Indeed, it must be added, that all parties in COPAC have throughout the process given examples from other constitutions with some even “looking east” to the Chinese constitution. References have also been made to the various locally produced drafts including the NCA Draft, the Law Society of Zimbabwe Draft, the Kariba Draft and even the Chidyausiku Draft that was rejected in the 2000 Referendum. All parties, including Zanu PF have referred to these local and external constitutions to assist in the drafting process.

Overall, the relationship between COPAC and the drafters is not unlike that between a home builder and an architect. The home builder gives raw information of the kind of house he wants to the architect and the architect employs his expertise to produce the architectural design. The home builder selects an architect that he trusts and leaves him to do the job. At the end of the day the home builder has a choice to accept or reject the design.
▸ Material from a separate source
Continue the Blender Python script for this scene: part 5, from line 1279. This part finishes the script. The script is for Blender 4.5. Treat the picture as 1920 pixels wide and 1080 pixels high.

COPAC and the people of Zimbabwe are the home builders and the drafters are the architects. COPAC and the people of Zimbabwe will have their day when they decide whether or not to adopt the design. For now, the drafters must be allowed to get on with their job free from harassment and the vitriol that we have witnessed in recent weeks. It is cowardly behaviour to publicly attack and humiliate someone whom you know very well cannot defend himself.